What the task requires: Carry none of the pictures over; write out the complete data exactly.
━━ Dataset section
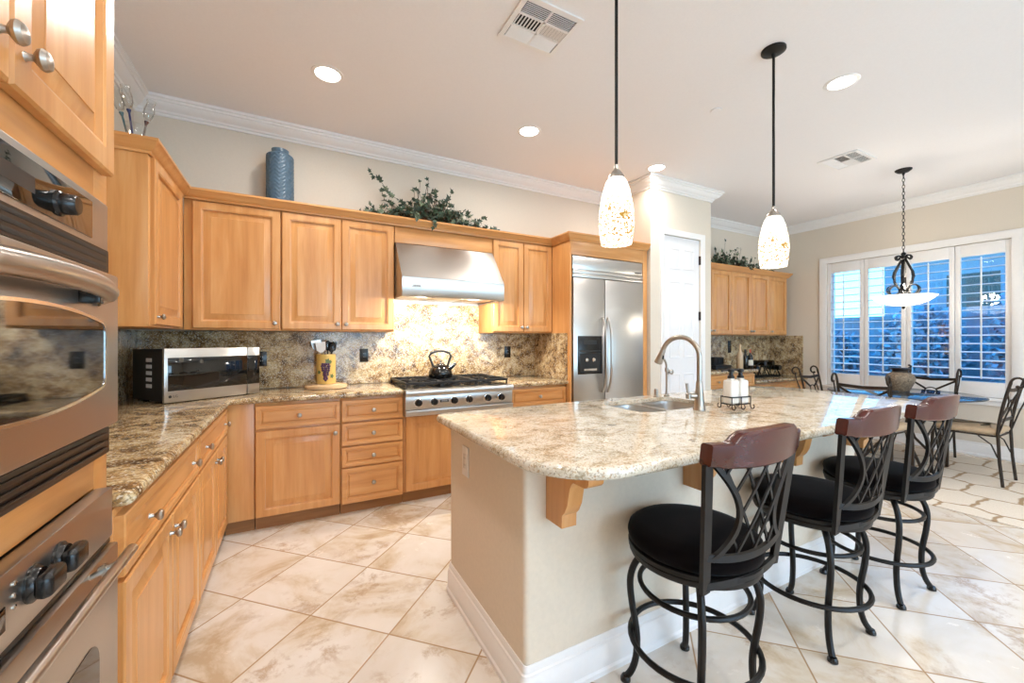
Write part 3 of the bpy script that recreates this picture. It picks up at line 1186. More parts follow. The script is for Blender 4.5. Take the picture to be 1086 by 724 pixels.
lo = thing('wall_oven', 'lower stainless oven with a straight tubular handle and two black knobs', 'oven', (-.6, .93, .20))
fO2 = E_(-.378)
mb = MB()
mb.box(-.96, -.431, .575, 1.283, .21, .93)
boxf(mb, fO2, OY0, OY1, .838, .953, -.031, 0, .003)
boxf(mb, fO2, OY0 + .01, OY1 - .01, .205, .838, -.031, -.016)
mb.build('oven_body', 'steel_y', lo)
mb = MB()
boxf(mb, fO2, OY0 + .002, OY1 - .002, .824, .836, -.014, -.004)
mb.build('shadow_gap', 'black_gloss', lo)
for y in (.770, .962, 1.048):
    mb = MB()
    o = Vector(fO2(y, .900, 0))
    mb.lathe([(.030, 0), (.030, .004), (.026, .007), (.024, .012)], o, 24, (1, 0, 0))
    mb.box(o.x + .010, o.x + .034, o.y - .029, o.y + .029, o.z - .020, o.z + .020, .010, 3)
    mb.build('control_knob', 'black_gloss', lo)
for k in range(3):
    mb = MB()
    mb.lathe([(.004, 0), (.004, .002), (.002, .003)], fO2(.912, .926 - k * .018, 0), 12, (1, 0, 0))
    mb.build('indicator_light', 'chrome', lo)
mb = MB()
boxf(mb, fO2, .82, .888, .868, .905, 0, .002, .001)
mb.build('display', 'black_glass', lo)
mb = MB()
boxf(mb, fO2, OY0, OY1, .21, .822, -.015, .010, .004)
dr = mb.build('oven_door', 'steel_y', lo)
mb = MB()
mb.prism(round_poly([(.66, .36), (1.19, .36), (1.19, .665), (.66, .665)], [.05] * 4, 6), fO2, .0095, .0115)
mb.build('oven_window', 'black_glass', dr)
mb = MB()
mb.tube([(-.315, 1.195, .838), (-.315, .66, .838)], .0105, 16)
hd = mb.build('handle', 'steel_y', dr)
for y in (1.145, .71):
    mb = MB()
    mb.tube([(-.368, y, .812), (-.318, y, .835)], .006, 10)
    mb.lathe([(.0115, -.006), (.0115, .006)], (-.345, y, .823), 14, (.9, 0, .4))
    mb.build('handle_bracket', 'nickel', hd)
# ------------------------------------------------------------------ gas cooktop, hood, refrigerator
rt = thing('gas_cooktop', 'stainless gas cooktop with six black knobs and black grates', 'cooktop', (1.237, 3.5, .70))
RX0, RX1 = .7665, 1.7085
mb = MB()
mb.box(RX0, RX1, 3.19, 3.806, .70, .905, .002)
mb.build('range_body', 'steel_x', rt)
mb = MB()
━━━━
The solution:
Write part 3 of the bpy script that recreates this picture. It picks up at line 1186. More parts follow. The script is for Blender 4.5. Take the picture to be 1086 by 724 pixels.
lo = thing('wall_oven', 'lower stainless oven with a straight tubular handle and two black knobs', 'oven', (-.6, .93, .20))
fO2 = E_(-.378)
mb = MB()
mb.box(-.96, -.431, .575, 1.283, .21, .93)
boxf(mb, fO2, OY0, OY1, .838, .953, -.031, 0, .003)
boxf(mb, fO2, OY0 + .01, OY1 - .01, .205, .838, -.031, -.016)
mb.build('oven_body', 'steel_y', lo)
mb = MB()
boxf(mb, fO2, OY0 + .002, OY1 - .002, .824, .836, -.014, -.004)
mb.build('shadow_gap', 'black_gloss', lo)
for y in (.770, .962, 1.048):
    mb = MB()
    o = Vector(fO2(y, .900, 0))
    mb.lathe([(.030, 0), (.030, .004), (.026, .007), (.024, .012)], o, 24, (1, 0, 0))
    mb.box(o.x + .010, o.x + .034, o.y - .029, o.y + .029, o.z - .020, o.z + .020, .010, 3)
    mb.build('control_knob', 'black_gloss', lo)
for k in range(3):
    mb = MB()
    mb.lathe([(.004, 0), (.004, .002), (.002, .003)], fO2(.912, .926 - k * .018, 0), 12, (1, 0, 0))
    mb.build('indicator_light', 'chrome', lo)
mb = MB()
boxf(mb, fO2, .82, .888, .868, .905, 0, .002, .001)
mb.build('display', 'black_glass', lo)
mb = MB()
boxf(mb, fO2, OY0, OY1, .21, .822, -.015, .010, .004)
dr = mb.build('oven_door', 'steel_y', lo)
mb = MB()
mb.prism(round_poly([(.66, .36), (1.19, .36), (1.19, .665), (.66, .665)], [.05] * 4, 6), fO2, .0095, .0115)
mb.build('oven_window', 'black_glass', dr)
mb = MB()
mb.tube([(-.315, 1.195, .838), (-.315, .66, .838)], .0105, 16)
hd = mb.build('handle', 'steel_y', dr)
for y in (1.145, .71):
    mb = MB()
    mb.tube([(-.368, y, .812), (-.318, y, .835)], .006, 10)
    mb.lathe([(.0115, -.006), (.0115, .006)], (-.345, y, .823), 14, (.9, 0, .4))
    mb.build('handle_bracket', 'nickel', hd)
# ------------------------------------------------------------------ gas cooktop, hood, refrigerator
rt = thing('gas_cooktop', 'stainless gas cooktop with six black knobs and black grates', 'cooktop', (1.237, 3.5, .70))
RX0, RX1 = .7665, 1.7085
mb = MB()
mb.box(RX0, RX1, 3.19, 3.806, .70, .905, .002)
mb.build('range_body', 'steel_x', rt)
mb = MB()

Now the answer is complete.